Wednesday, April 3, 2013

Jodie Foster came out – why it matters so much

Photo attribution: Tom Sorensen.
It happened a few months ago, and you would be mistaken to think not much has changed since Jodie Foster finally and unequivocally came out at the Golden Globes in January 2013. Some folks the next day were still wondering if she actually had indeed come out, but the Guardian said it best: You'd have to be "willfully obtuse" to doubt it.  She came out.  And everyone was talking about it the next day. And by everyone, I mean actually everyone. A cross-section of society. Not just the lesbians. Not the way "everyone" was talking about the poolside rendezvous between Sherry Jaffe and Shane.  Jodie's declaration was news around the world. It was talked about by our moms and our colleagues and on the front page of The New York Times.

Jodie Foster was certainly not the first famous person to come out as gay or lesbian.  But her coming out was the biggest, and, I would argue, the most important, and here's why: She's part of our collective American culture — from her childhood movie roles, to the Reagan assassination attempt, to her multiple Academy Awards — and the public cares about her.  An example: A few years ago, in my classroom of college freshmen, I mentioned the legendary actress Meryl Streep. None of the young men in the room knew who she was.  They didn't know Meryl Streep.  They don't watch her movies.  Jodie Foster, they know. They've all seen "The Silence of the Lambs" and "Panic Room."  Jodie's coming out was like having the entire country personally know someone who came out.

But that's not the only reason it was such a big deal. There's something else.  Jodie is not a goofy and lovable comedian like Jane Lynch or Ellen. She is not an egghead intellectual stud like Rachel Maddow.  She's not Chaz Bono.  No, she is one of the cool kids in the upper stratosphere of beauty and status. At least, this is how the straight world perceives her.  She's someone who straight women might aspire to be and straight men might desire. We may have several examples of conventionally desirable, successful lesbians in pop culture, but they are usually fictional characters played by straight actors.  Jodie Foster, on the other hand, is real.  She's beautiful. She's mega-famous. And she's gay -- and now everyone knows.

1 comment:

Fordo said...

I still feel like- what took you so long, Jodie? It's precisely because she is beautiful and status-y that her coming out could have really made a real impact 20 years ago. Or even 10 years ago. But we all already knew she was gay. Her public "coming out" (or whatever that was) seemed more about her and less about helping destigmatize the issue. Though she, of course, can come out however she wants. It was still just so weird to me. And I think the young kids in your classroom aren't homophobic like kids were 20 years ago so it's great that they know she is gay. But I doubt they care nearly as much as students did 10-20-30 years ago. It would have made a bigger difference to kids 20 years ago.

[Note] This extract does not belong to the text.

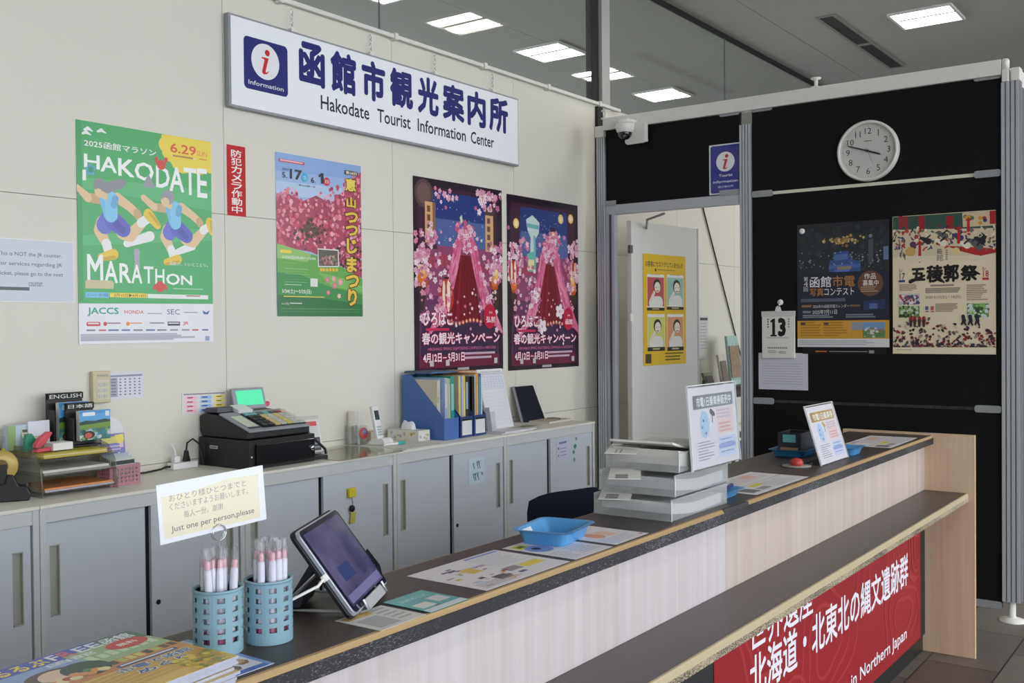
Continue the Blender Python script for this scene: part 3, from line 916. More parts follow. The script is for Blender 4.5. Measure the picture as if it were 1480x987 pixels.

Having said that, JF needs to live her own life and her goal is to take care of her own emotional needs first. Social activism comes second. IMO.


Magic Johnson's TMZ video talking about his gay son seems far more timely and relevant and something that will shake up people's homophobic feelings both because he's black and a major beloved sports superstar, both communities that have not historically been welcoming to gay people.